Customer retention is a company job. People often think that customer acquisition is a marketing function while retention belongs in the service department. Both of those functions are interchangeable because a company that does a good job retaining customers finds it easier to acquire them. Loyal customers keep coming back and bring their friends with them.
Every job description should include customer retention. How your employees conduct themselves on the job and in their private life has a direct effect on people’s perception of your brand. Creating an environment focused on keeping customers coming back improves the stability of your company and reduces cost. Providing quality service is much less expensive than the alternative.
What is quality service?
We know that poor service alienates customers, reduces lifetime value, increases acquisition costs, and escalates operational expenses. We also know that quality service contributes to customer loyalty. The problem is matching service to expectations. To a degree, expectations can be managed. But there is that gap between perception and reality that is very hard to define. Sometimes, the best a company can do is strive for continuous improvement in meeting expectations.

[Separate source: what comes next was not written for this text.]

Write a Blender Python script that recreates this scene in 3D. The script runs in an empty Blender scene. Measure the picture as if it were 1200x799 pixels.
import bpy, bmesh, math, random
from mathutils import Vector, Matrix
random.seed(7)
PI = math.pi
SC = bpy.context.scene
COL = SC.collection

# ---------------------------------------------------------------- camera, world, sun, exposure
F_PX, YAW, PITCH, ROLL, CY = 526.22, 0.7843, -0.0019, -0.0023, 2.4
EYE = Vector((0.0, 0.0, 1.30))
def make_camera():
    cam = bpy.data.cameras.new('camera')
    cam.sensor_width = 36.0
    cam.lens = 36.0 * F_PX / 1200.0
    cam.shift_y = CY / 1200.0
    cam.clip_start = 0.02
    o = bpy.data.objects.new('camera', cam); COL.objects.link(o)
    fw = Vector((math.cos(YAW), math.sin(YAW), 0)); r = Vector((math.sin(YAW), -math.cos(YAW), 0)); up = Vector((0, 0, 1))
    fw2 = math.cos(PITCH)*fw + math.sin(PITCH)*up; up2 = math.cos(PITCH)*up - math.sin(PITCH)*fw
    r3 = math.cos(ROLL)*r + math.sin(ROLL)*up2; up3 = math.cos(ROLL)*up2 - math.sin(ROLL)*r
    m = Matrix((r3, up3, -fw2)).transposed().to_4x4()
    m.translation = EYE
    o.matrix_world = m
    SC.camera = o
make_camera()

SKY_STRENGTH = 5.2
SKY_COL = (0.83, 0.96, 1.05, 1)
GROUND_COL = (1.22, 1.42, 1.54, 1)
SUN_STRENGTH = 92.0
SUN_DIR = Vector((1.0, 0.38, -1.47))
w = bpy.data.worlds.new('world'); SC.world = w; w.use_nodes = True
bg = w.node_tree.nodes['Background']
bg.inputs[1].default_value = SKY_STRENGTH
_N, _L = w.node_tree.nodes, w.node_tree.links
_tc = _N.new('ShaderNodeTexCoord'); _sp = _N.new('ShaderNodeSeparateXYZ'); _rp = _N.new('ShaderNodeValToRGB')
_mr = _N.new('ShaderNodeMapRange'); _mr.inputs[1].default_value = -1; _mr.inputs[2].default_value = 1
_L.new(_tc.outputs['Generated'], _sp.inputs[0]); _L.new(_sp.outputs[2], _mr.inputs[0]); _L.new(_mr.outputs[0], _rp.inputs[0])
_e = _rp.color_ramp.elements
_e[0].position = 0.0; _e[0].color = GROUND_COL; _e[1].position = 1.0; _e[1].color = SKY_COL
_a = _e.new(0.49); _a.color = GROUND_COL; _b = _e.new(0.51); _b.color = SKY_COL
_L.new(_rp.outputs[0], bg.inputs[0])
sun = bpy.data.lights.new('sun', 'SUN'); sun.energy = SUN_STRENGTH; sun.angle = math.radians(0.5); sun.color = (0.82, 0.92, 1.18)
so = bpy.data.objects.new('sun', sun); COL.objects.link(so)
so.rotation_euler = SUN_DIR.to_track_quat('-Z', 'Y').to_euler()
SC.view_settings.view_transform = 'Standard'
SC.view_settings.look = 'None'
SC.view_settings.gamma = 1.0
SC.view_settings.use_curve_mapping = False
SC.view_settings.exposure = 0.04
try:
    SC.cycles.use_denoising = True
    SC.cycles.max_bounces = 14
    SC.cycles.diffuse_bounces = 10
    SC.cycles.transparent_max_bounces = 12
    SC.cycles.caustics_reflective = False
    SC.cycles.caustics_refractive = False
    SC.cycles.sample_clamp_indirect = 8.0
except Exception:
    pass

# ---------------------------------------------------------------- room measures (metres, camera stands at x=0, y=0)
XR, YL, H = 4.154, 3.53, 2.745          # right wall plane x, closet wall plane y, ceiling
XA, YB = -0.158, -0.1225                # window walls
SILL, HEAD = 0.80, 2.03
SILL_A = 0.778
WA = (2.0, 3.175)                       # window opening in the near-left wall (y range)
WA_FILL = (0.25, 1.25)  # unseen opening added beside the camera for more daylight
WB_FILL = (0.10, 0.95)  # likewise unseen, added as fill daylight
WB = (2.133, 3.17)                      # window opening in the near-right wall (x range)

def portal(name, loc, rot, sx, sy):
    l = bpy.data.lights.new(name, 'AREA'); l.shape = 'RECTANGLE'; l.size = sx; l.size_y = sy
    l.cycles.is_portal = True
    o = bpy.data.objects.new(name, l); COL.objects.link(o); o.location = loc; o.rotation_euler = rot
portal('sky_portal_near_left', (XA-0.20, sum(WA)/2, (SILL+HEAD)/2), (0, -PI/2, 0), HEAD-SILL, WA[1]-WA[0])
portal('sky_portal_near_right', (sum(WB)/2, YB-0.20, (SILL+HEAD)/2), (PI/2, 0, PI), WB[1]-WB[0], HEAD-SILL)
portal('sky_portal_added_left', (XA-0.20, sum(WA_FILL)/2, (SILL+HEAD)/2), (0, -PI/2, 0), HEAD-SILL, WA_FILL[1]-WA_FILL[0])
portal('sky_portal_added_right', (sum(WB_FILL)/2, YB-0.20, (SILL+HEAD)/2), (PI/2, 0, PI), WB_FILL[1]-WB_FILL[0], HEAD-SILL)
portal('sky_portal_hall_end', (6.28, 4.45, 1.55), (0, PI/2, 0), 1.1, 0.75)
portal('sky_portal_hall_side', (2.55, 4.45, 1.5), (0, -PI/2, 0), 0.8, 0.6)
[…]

Overall, expectations have changed. There was a time that people expected white glove service almost everywhere. The marketplace has evolved and a new self-serve customer has emerged. Companies that create an environment where people can easily serve themselves have stronger loyalty and lower costs. It turns out that your customers don’t really want to talk to you. They want to complete their transactions and move on with their life. With this in mind, here are a few ways to keep customers happy while reducing costs:
- Provide one-stop service. Moving customers from one representative to another like a game of hot potato is the fastest way to lose them. When people have problems, they want them resolved quickly. When people have questions, they want them answered quickly. Train your people well so they can resolve problems and answer questions without transferring customers to someone else.
- Make it easy to return purchases. Before you start visualizing mountains of returns, please note this is not an untested recommendation. Making it easy for people to return purchases reduces your operating costs. It does not increase the number of returns. Having clear instructions, preprinted labels, and easy to complete forms streamlines the return process for your company. It also reduces the number of, “how do I do this?” calls and emails.

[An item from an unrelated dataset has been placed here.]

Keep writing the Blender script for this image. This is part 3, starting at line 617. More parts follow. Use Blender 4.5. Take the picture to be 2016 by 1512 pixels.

- Offer self-serve options online. People like serving themselves. They want to be in control. Providing online options for them to get their questions answered, start a return process, and troubleshoot issues improves satisfaction and reduces service costs. Make the functionality user-friendly and intuitive. The easier you make it, the happier the customers and the lower the cost.
- Keep the promises. Work with the marketing department to define promises before they are shared with customers. Once the promises have been publicized, do everything reasonably possible to keep them. If a promise has to be broken, explain to the customer why, and then tell what you’re going to do to make up for the failure. People understand that things happen. They don’t understand a failure to fix it.
- Be grateful. Your customers can choose to spend their money elsewhere. Pricing becomes less of an issue when people feel valued and appreciated. Allow your customer service representatives the time needed to show their appreciation. The effect on your operating costs will be minimal. The effect on your customers will be incredible.